The immediate and direct point of Steam Play is provide gaming content that is sorely lacking under native Linux by making it easier for end user leverage the vastly superior Windows gaming ecosystem on Linux. Indirectly what you say MIGHT occur as a result but Valve had an immediate problem to address with Linux gaming and that was lack of content that was only getting worse.

No it's not, not at all. The idea behind Proton and Steam Play is to promote a better API free from Microsoft and to rid the gaming community of problematic over the top DRM solutions. The additional titles available under Linux is just the icing on the cake.
 
Doesn't matter how amazing it looks, input lag will always be something I'll be aware of. Local or bust IMHO.

For the masses playing on less then high end systems... the input lag may not feel much different then what they are used to anyway. So if they are offered games with IQ cranked well beyond anything they are used to seeing. It may well be tempting enough for a lot of people.

I am not expecting Google or Valve to launch a streaming service and instantly grab 90% of the market or something crazy. However if they can pull in 4-5% of the market that is a massive bit of change. More then enough to convince even more big companies to implement their own services.

People are always saying the streaming companies want to be the next Netflix... but I think more important no one wants to be the gaming version of Blockbuster.
 
Ok you keep believing that. MS does not love Valve. That is just the way it is. Valve is a Microsoft competitor... all the 100s of millions of $ valve is making from their platform is theirs. They don't pay MS royalties. All the MS windows gaming branding pushes over the years have been about MS trying to get a cut of profits. I know for some reason you don't believe what you read... but MS has had plans to completely kill w32 for a long time. There plans to wall up windows have mostly been stymied by Valve.
Actually, you are right about this.
If this were during the pre-Windows 8/8.1/10 days, I would have wholeheartedly disagreed; miss those gadgets for Windows 7!

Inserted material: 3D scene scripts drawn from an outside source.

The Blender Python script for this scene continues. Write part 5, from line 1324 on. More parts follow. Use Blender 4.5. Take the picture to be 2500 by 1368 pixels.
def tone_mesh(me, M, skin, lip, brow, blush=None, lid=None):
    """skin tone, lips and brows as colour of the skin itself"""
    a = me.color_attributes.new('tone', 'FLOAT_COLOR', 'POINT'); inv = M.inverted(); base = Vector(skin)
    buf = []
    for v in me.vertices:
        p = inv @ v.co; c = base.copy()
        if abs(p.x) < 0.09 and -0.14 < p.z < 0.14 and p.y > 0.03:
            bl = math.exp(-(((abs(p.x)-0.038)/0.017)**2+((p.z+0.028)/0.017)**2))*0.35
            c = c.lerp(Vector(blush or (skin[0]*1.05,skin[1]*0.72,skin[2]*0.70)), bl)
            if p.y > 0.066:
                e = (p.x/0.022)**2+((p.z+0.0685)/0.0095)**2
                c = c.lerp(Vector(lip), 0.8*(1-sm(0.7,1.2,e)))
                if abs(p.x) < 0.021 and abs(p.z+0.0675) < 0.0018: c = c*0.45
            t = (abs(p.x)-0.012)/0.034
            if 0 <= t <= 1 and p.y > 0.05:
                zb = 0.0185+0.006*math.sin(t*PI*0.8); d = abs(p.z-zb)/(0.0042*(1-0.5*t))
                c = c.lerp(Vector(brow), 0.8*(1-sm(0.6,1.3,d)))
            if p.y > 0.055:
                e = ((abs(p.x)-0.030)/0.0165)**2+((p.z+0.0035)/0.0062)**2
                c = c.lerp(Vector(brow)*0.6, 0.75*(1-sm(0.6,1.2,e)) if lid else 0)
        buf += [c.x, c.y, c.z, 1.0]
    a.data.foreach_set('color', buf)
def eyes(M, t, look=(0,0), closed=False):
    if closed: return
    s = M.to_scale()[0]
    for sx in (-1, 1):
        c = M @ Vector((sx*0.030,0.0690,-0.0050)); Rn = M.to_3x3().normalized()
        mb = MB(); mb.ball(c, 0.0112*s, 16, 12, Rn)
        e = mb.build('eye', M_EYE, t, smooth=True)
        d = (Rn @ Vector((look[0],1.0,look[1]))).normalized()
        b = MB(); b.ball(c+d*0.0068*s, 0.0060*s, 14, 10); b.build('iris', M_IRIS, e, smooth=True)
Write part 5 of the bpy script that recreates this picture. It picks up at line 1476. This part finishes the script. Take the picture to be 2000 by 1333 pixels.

But ever since Microsoft released the Windows Store, I hate to admit it but I've only seen this mentality grow with them, but that really is no different than Apple or Google's walled garden's either, and much like most of Microsoft's history, they are simply a bit late to the game on that one.
The difference being that with Apple (iOS) and Google (Android), there really wasn't any pre-existing software environments to build on, so they made their own.

With Microsoft, however, the Windows Store was a bit of a paradigm shift for them, in that now they could potentially own and run their own apps without any 3rd parties - or I should say without any royalty-paying 3rd parties for such exclusive rights to do so.
While it may seem greedy, and really it is (still looking at you, Apple and Google), it wouldn't make any financial sense for Microsoft to abandon or ignore that market and IP strategy, and while it might be harmful in the long run to consumers and 3rd party software developers (due to potential royalty/licensing fees), Microsoft has to stay afloat somehow.

Much like AMD, if Microsoft were to disappear from the market, or be bought out by an actual malevolent corporation (big data is worth its weight in gold), that would be a massively negative paradigm shift that the OS and software markets would not, and potentially could not, take the financial hit from.
Also, if Linux became the majority OS in the world, I guarantee you the amount of exploits being researched, discovered, and exploited (no pun intended) would increase drastically and exponentially, and our Linux servers and desktops don't need to take that kind of hit right now!!! :D
 
No it's not, not at all. The idea behind Proton and Steam Play is to promote a better API free from Microsoft and to rid the gaming community of problematic over the top DRM solutions. The additional titles available under Linux is just the icing on the cake.

Right, because what could be a better way to promote freedom from Microsoft than providing runtime binary support for Windows games on Linux without developer having to do anything!

I understand that you and other Linux fans choose to ignore it but the lack of native Linux content is still a serious problem for Linux gaming.